DIRECTIONS: Repeat exactly what appears from the opening line of the listing to the line with "SC.camera = cam", inclusive.

MATERIAL PROVIDED:
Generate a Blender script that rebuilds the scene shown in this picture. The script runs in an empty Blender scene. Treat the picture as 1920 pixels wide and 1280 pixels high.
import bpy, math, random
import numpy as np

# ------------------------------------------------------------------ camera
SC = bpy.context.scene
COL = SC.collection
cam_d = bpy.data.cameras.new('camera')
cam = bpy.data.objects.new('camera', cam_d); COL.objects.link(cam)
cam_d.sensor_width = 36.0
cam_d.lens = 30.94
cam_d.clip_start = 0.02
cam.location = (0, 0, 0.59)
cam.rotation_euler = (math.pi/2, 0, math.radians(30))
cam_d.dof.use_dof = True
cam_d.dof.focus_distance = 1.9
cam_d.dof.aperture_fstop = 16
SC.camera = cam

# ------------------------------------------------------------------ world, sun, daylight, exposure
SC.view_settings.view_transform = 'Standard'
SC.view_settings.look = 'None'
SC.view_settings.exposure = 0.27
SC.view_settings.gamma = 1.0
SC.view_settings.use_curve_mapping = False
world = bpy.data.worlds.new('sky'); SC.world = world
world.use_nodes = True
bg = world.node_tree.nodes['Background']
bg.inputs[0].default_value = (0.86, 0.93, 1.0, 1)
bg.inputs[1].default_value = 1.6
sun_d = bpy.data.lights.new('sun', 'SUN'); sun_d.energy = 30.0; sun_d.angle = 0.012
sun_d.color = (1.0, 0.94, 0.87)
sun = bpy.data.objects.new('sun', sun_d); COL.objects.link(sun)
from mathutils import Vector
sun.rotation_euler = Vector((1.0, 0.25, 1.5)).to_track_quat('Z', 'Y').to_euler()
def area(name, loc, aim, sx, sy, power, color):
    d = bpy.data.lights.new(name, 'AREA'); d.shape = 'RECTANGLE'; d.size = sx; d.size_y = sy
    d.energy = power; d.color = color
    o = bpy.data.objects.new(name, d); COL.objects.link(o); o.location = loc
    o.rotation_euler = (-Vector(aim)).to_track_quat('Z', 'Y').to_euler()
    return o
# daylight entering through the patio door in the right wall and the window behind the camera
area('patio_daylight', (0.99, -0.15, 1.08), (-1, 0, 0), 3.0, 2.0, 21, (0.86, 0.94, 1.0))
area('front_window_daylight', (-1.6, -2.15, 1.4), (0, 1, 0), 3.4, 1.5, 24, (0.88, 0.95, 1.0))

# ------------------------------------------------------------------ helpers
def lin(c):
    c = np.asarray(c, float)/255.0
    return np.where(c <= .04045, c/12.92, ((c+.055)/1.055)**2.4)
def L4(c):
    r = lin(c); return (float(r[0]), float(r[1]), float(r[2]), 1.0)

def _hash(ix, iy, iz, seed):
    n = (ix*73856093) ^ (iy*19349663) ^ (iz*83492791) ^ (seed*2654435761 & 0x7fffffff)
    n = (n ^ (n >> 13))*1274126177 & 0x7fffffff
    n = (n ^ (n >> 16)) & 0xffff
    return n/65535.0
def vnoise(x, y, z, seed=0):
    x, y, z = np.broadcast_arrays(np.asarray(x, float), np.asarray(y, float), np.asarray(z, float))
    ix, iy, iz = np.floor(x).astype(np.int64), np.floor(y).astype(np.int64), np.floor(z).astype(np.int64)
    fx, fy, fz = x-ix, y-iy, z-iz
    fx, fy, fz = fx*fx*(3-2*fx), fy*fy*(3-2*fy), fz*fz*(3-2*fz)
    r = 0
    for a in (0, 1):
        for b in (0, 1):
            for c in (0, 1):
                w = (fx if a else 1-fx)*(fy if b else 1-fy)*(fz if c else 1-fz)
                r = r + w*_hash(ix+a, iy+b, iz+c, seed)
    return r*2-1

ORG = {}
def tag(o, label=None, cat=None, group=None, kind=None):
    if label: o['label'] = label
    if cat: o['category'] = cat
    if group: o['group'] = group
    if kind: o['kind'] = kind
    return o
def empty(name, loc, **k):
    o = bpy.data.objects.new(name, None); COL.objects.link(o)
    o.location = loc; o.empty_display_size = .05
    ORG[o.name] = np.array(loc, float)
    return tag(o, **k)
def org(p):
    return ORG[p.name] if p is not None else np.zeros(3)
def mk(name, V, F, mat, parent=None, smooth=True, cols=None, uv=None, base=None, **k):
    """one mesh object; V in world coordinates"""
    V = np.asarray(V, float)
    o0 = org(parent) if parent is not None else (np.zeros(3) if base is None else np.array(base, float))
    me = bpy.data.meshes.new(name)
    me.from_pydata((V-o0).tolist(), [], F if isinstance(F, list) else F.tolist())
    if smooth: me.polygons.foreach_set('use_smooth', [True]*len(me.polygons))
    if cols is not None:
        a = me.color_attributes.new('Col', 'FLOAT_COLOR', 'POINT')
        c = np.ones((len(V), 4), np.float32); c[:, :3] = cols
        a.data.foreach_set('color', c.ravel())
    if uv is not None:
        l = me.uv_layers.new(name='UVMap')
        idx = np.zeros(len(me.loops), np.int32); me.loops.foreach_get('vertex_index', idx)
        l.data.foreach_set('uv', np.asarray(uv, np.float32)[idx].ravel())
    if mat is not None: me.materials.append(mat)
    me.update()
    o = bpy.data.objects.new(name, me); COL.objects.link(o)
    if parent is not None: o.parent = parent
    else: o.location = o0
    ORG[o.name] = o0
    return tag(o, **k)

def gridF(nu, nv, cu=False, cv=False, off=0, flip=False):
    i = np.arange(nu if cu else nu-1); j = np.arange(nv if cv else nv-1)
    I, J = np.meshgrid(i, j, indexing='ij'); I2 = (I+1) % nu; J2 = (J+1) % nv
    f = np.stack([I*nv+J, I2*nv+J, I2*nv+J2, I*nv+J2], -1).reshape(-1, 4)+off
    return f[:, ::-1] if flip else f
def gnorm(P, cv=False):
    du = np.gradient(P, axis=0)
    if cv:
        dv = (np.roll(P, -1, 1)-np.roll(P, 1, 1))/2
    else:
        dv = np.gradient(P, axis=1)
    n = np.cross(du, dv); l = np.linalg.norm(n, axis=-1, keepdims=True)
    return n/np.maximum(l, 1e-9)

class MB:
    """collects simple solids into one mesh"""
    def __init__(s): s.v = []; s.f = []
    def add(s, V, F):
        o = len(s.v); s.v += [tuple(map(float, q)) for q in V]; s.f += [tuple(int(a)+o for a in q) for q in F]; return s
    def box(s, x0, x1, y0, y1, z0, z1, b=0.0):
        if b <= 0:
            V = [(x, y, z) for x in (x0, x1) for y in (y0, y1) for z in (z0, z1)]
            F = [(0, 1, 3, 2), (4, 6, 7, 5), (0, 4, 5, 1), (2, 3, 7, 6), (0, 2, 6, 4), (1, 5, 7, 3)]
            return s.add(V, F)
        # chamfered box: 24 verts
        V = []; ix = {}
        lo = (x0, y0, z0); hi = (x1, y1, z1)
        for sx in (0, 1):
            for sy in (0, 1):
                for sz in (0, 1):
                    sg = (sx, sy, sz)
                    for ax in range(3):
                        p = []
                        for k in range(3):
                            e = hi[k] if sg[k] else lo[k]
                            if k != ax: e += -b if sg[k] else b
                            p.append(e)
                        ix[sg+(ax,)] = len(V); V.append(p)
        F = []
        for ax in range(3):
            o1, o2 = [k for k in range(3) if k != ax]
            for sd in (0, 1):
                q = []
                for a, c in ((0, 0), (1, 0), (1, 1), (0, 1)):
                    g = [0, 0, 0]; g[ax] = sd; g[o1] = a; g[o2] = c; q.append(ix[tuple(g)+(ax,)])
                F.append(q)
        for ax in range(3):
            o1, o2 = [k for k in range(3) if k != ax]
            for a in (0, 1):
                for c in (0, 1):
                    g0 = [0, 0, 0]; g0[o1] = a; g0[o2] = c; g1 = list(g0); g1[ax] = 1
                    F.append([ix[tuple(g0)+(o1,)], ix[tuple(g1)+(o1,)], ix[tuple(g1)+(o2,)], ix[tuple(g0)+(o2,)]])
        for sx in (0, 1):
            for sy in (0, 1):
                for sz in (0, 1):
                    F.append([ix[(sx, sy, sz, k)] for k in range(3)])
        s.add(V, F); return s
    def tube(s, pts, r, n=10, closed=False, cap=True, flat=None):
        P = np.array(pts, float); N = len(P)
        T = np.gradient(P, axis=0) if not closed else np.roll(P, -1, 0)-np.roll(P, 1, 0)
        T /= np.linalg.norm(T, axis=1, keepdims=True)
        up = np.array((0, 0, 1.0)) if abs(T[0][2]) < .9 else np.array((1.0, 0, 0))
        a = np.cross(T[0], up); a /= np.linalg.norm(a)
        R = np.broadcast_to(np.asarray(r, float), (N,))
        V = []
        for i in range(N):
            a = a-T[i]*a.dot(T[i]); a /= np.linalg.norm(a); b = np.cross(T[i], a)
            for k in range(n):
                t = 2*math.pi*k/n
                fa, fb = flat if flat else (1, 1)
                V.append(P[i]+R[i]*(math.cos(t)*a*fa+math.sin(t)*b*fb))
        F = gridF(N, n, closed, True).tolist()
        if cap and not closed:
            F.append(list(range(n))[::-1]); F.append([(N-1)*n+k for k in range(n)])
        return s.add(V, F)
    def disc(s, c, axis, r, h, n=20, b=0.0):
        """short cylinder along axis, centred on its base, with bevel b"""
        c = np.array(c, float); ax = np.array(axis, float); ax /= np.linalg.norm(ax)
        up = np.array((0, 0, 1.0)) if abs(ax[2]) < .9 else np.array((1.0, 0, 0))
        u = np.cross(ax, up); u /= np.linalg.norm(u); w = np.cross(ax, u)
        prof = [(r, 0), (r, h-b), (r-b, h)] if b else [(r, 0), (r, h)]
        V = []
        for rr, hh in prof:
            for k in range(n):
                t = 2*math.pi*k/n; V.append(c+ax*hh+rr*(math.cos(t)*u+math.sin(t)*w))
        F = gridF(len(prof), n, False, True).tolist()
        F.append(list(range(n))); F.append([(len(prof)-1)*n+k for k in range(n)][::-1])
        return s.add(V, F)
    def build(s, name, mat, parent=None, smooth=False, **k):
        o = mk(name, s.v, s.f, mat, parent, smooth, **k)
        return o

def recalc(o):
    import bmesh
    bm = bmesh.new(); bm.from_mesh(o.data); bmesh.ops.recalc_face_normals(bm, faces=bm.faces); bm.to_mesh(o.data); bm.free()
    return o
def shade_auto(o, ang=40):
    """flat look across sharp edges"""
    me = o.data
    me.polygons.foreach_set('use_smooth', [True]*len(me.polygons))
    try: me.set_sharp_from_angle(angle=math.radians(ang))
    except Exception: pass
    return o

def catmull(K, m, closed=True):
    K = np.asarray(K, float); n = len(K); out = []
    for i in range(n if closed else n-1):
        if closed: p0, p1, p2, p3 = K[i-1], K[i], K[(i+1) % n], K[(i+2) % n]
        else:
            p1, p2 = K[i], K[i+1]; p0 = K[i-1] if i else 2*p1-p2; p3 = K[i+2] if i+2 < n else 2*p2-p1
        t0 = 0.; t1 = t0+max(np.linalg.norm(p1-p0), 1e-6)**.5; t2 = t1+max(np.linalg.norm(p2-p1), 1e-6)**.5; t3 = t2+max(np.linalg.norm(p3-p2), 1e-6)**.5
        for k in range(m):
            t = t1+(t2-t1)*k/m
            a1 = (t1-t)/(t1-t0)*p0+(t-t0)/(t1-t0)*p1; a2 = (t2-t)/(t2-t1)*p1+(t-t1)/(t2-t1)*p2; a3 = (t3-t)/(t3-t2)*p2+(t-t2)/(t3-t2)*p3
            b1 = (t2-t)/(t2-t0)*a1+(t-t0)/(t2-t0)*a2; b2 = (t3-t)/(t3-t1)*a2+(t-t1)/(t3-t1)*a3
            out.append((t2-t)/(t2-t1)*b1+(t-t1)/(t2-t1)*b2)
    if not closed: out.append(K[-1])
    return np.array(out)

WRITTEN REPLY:
Generate a Blender script that rebuilds the scene shown in this picture. The script runs in an empty Blender scene. Treat the picture as 1920 pixels wide and 1280 pixels high.
import bpy, math, random
import numpy as np

# ------------------------------------------------------------------ camera
SC = bpy.context.scene
COL = SC.collection
cam_d = bpy.data.cameras.new('camera')
cam = bpy.data.objects.new('camera', cam_d); COL.objects.link(cam)
cam_d.sensor_width = 36.0
cam_d.lens = 30.94
cam_d.clip_start = 0.02
cam.location = (0, 0, 0.59)
cam.rotation_euler = (math.pi/2, 0, math.radians(30))
cam_d.dof.use_dof = True
cam_d.dof.focus_distance = 1.9
cam_d.dof.aperture_fstop = 16
SC.camera = cam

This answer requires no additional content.